Operational security limits are thermal limits, voltage limits, short-circuit current limits, frequency and dynamic stability limits. The thermal limits of network elements are easily monitored during capacity calculation and system operation. The restrictions are mainly given by the ambient temperature and the design of the network elements, whereas the loading after a contingency is relatively easily calculated.

The assumption in such calculations is that the electricity system remains relatively stable after the contingency.

However, operational security is also impacted by the dynamic stability of the electricity system, which includes voltage stability and electromechanical oscillations. This affects the power system as a whole, not just one or a few network elements. The Nordic CCR need to consider dynamic stability closely mainly due to the distances in Nordic CCR being large (both physically and electrically) which increase the likelihood of both voltage collapse and electromechanical oscillations.

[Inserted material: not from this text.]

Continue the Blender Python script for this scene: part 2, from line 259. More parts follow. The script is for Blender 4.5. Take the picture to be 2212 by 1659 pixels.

Another example which is closely monitored in Sweden is related to voltages in the network. Large amounts of electricity transferred through long transmission lines consumes significant amount of reactive power, which is mostly compensated by generators. This is the case in Sweden where most of the production is located in the north, and consumption in the south. Large transmission lines from SE1 and SE2 transfer power to SE3 and SE4. Eleven lines are connecting SE3 (Stockholm area) and SE2 and these are referred to as CUT2.

The voltage limit on CUT2 can vary depending on the dispatch situation (i.e. which generators are in operation) and planned outages. Generators operate in different operation modes and with varying reactive power producing capabilities and they contribute to voltage control differently. In case of a contingency where reactive power consumption increases or reactive power producing capabilities are reduced, the electricity system may end up in situation where reactive power sources are depleted. This could further reduce the voltage and result in a voltage collapse. Voltage collapses can lead to large- scale blackouts, such as those which occurred in Sweden in 1983 and 2003. To prevent this, the power flow through the corridor (CUT2) and possible contingencies need to be studied together. The variables used to monitor the voltage limits are the active power flow through the north-south corridors. From these, the maximum possible flow that can be transferred on all the lines together without leading to a voltage collapse after a contingency is calculated and used as an operational security limit in the dispatch centre. It is not possible to study the voltage problems by only looking at a subset of the 11 lines connecting SE2 and SE3. They must be monitored together.